• WRITTEN EXERCISE: Copy out the complete listing, word for word.

• DATA:
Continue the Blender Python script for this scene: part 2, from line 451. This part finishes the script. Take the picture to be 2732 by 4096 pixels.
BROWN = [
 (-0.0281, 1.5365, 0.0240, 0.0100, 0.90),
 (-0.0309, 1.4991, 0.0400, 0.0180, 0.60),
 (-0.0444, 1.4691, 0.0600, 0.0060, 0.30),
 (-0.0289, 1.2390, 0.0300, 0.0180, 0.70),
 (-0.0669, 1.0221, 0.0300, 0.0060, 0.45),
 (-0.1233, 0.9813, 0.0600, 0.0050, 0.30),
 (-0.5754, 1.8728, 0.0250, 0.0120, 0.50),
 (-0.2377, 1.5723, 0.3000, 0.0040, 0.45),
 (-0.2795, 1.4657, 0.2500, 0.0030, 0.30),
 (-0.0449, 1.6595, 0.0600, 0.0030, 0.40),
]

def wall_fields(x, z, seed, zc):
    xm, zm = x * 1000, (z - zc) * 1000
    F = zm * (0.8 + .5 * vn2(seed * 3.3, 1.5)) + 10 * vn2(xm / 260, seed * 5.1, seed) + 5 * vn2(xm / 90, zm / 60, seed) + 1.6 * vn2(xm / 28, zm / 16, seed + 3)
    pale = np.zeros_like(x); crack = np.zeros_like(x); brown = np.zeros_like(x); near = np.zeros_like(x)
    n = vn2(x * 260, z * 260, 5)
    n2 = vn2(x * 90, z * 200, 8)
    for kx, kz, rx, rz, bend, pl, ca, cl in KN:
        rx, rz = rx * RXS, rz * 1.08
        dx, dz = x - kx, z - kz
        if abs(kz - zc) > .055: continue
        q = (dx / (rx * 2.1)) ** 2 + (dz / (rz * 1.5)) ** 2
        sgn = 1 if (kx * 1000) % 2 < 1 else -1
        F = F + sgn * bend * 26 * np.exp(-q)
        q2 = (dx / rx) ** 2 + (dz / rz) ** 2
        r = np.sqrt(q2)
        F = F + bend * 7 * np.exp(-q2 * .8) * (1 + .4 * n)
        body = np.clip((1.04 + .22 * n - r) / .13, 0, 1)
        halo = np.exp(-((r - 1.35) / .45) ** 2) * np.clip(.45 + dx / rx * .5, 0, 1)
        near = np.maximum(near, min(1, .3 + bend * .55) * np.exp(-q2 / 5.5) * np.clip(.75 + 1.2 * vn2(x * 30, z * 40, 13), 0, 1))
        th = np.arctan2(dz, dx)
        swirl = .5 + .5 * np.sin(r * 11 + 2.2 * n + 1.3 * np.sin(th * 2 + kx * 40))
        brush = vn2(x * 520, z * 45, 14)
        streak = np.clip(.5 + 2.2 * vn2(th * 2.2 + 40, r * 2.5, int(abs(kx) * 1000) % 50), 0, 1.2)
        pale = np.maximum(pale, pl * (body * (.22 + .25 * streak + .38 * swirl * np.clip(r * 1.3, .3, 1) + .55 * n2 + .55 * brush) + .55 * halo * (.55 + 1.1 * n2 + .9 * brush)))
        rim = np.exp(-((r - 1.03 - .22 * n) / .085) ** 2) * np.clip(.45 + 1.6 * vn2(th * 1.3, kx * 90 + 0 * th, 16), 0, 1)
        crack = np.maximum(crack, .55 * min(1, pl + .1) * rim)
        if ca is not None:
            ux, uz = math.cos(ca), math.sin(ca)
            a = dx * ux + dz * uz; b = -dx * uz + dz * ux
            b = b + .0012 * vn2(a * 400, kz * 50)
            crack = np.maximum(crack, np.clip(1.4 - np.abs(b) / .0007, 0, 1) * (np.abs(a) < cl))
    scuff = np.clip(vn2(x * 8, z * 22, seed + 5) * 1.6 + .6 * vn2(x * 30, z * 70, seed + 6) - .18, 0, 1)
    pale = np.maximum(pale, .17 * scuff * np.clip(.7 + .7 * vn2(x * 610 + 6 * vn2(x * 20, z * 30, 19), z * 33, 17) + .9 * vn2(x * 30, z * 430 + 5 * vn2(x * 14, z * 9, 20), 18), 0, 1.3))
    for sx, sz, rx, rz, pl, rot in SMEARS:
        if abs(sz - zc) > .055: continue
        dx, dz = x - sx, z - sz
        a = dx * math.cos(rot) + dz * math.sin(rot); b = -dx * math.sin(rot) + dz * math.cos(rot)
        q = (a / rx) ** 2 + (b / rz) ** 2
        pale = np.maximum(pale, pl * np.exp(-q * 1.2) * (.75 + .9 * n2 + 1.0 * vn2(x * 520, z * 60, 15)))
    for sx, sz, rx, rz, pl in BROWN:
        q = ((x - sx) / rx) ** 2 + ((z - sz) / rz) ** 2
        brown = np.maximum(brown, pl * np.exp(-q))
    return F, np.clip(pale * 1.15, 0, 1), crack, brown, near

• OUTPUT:
Continue the Blender Python script for this scene: part 2, from line 451. This part finishes the script. Take the picture to be 2732 by 4096 pixels.
BROWN = [
 (-0.0281, 1.5365, 0.0240, 0.0100, 0.90),
 (-0.0309, 1.4991, 0.0400, 0.0180, 0.60),
 (-0.0444, 1.4691, 0.0600, 0.0060, 0.30),
 (-0.0289, 1.2390, 0.0300, 0.0180, 0.70),
 (-0.0669, 1.0221, 0.0300, 0.0060, 0.45),
 (-0.1233, 0.9813, 0.0600, 0.0050, 0.30),
 (-0.5754, 1.8728, 0.0250, 0.0120, 0.50),
 (-0.2377, 1.5723, 0.3000, 0.0040, 0.45),
 (-0.2795, 1.4657, 0.2500, 0.0030, 0.30),
 (-0.0449, 1.6595, 0.0600, 0.0030, 0.40),
]

def wall_fields(x, z, seed, zc):
    xm, zm = x * 1000, (z - zc) * 1000
    F = zm * (0.8 + .5 * vn2(seed * 3.3, 1.5)) + 10 * vn2(xm / 260, seed * 5.1, seed) + 5 * vn2(xm / 90, zm / 60, seed) + 1.6 * vn2(xm / 28, zm / 16, seed + 3)
    pale = np.zeros_like(x); crack = np.zeros_like(x); brown = np.zeros_like(x); near = np.zeros_like(x)
    n = vn2(x * 260, z * 260, 5)
    n2 = vn2(x * 90, z * 200, 8)
    for kx, kz, rx, rz, bend, pl, ca, cl in KN:
        rx, rz = rx * RXS, rz * 1.08
        dx, dz = x - kx, z - kz
        if abs(kz - zc) > .055: continue
        q = (dx / (rx * 2.1)) ** 2 + (dz / (rz * 1.5)) ** 2
        sgn = 1 if (kx * 1000) % 2 < 1 else -1
        F = F + sgn * bend * 26 * np.exp(-q)
        q2 = (dx / rx) ** 2 + (dz / rz) ** 2
        r = np.sqrt(q2)
        F = F + bend * 7 * np.exp(-q2 * .8) * (1 + .4 * n)
        body = np.clip((1.04 + .22 * n - r) / .13, 0, 1)
        halo = np.exp(-((r - 1.35) / .45) ** 2) * np.clip(.45 + dx / rx * .5, 0, 1)
        near = np.maximum(near, min(1, .3 + bend * .55) * np.exp(-q2 / 5.5) * np.clip(.75 + 1.2 * vn2(x * 30, z * 40, 13), 0, 1))
        th = np.arctan2(dz, dx)
        swirl = .5 + .5 * np.sin(r * 11 + 2.2 * n + 1.3 * np.sin(th * 2 + kx * 40))
        brush = vn2(x * 520, z * 45, 14)
        streak = np.clip(.5 + 2.2 * vn2(th * 2.2 + 40, r * 2.5, int(abs(kx) * 1000) % 50), 0, 1.2)
        pale = np.maximum(pale, pl * (body * (.22 + .25 * streak + .38 * swirl * np.clip(r * 1.3, .3, 1) + .55 * n2 + .55 * brush) + .55 * halo * (.55 + 1.1 * n2 + .9 * brush)))
        rim = np.exp(-((r - 1.03 - .22 * n) / .085) ** 2) * np.clip(.45 + 1.6 * vn2(th * 1.3, kx * 90 + 0 * th, 16), 0, 1)
        crack = np.maximum(crack, .55 * min(1, pl + .1) * rim)
        if ca is not None:
            ux, uz = math.cos(ca), math.sin(ca)
            a = dx * ux + dz * uz; b = -dx * uz + dz * ux
            b = b + .0012 * vn2(a * 400, kz * 50)
            crack = np.maximum(crack, np.clip(1.4 - np.abs(b) / .0007, 0, 1) * (np.abs(a) < cl))
    scuff = np.clip(vn2(x * 8, z * 22, seed + 5) * 1.6 + .6 * vn2(x * 30, z * 70, seed + 6) - .18, 0, 1)
    pale = np.maximum(pale, .17 * scuff * np.clip(.7 + .7 * vn2(x * 610 + 6 * vn2(x * 20, z * 30, 19), z * 33, 17) + .9 * vn2(x * 30, z * 430 + 5 * vn2(x * 14, z * 9, 20), 18), 0, 1.3))
    for sx, sz, rx, rz, pl, rot in SMEARS:
        if abs(sz - zc) > .055: continue
        dx, dz = x - sx, z - sz
        a = dx * math.cos(rot) + dz * math.sin(rot); b = -dx * math.sin(rot) + dz * math.cos(rot)
        q = (a / rx) ** 2 + (b / rz) ** 2
        pale = np.maximum(pale, pl * np.exp(-q * 1.2) * (.75 + .9 * n2 + 1.0 * vn2(x * 520, z * 60, 15)))
    for sx, sz, rx, rz, pl in BROWN:
        q = ((x - sx) / rx) ** 2 + ((z - sz) / rz) ** 2
        brown = np.maximum(brown, pl * np.exp(-q))
    return F, np.clip(pale * 1.15, 0, 1), crack, brown, near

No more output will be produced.